Opierając się na izraelskich rewelacjach rzeczywiście można dojść do tego nieprawdziwego wniosku. Chyba jedynym porównywalnym konfliktem w którym państwo wojujące na sprzęcie radzieckim posiadało najnowsze jego warianty i najlepiej wyszkolone załogi była wojna w Korei i to w wykonaniu radzieckich pilotów. Później to raczej brakowało, albo jednego albo drugiego lub obu na raz. Szczególnie w państwach arabskich z ich niedoszkolonymi załogami i eksportowymi specwersjami myśliwców typu MiG-23MS.

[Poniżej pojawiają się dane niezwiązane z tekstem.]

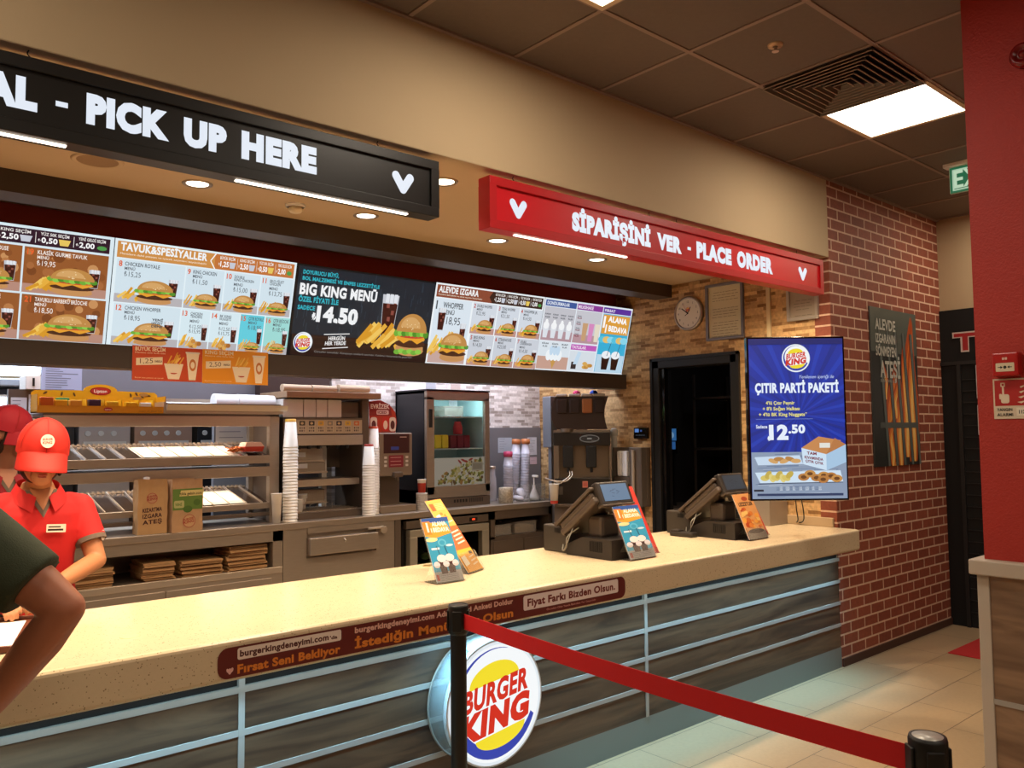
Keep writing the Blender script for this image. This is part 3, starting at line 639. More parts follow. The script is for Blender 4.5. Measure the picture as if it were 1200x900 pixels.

...plus niedomagania całego arabskiego systemu począwszy od rozpoznania, dowodzenia i łączności. Nawet wycieczka turystyczna o nazwie "Kawkaz" z 1970 roku nie była tutaj reprezentatywna, z uwagi na konieczność wspólnego biwakowania z niewiernymi bez pomocy choćby swoich przewodników. Co innego europejska oferta kulturalna - tutaj to mogłoby się dziać, że ho ho

Wracając do rosyjskich rozważań o myśliwcu 5-ego pokolenia to warto zwrócić uwagę, że jeden parametr zmienił się radykalnie - supermanewrowość. W przypadku MFI chciano zagospodarować prędkości poniżej zakresu prowadzenia typowych walk powietrznych, stąd potrzeba uzyskiwania owych 60 stopni kąta natarcia (chodzi tutaj o dodatkowy bonus w postaci ciągu robiącego za siłę nośną, kiedy to skrzydła przy tak małej prędkości nie dają już rady).
Natomiast PAK FA ma być nastawiony na większe możliwości w lotach naddźwiękowych - do tej pory w myśliwcach wyglądało to mizernie (bodajże max. 3g w locie naddźwiękowym), stąd też wg. Butowskiego te duże klapy przed wlotami powietrza.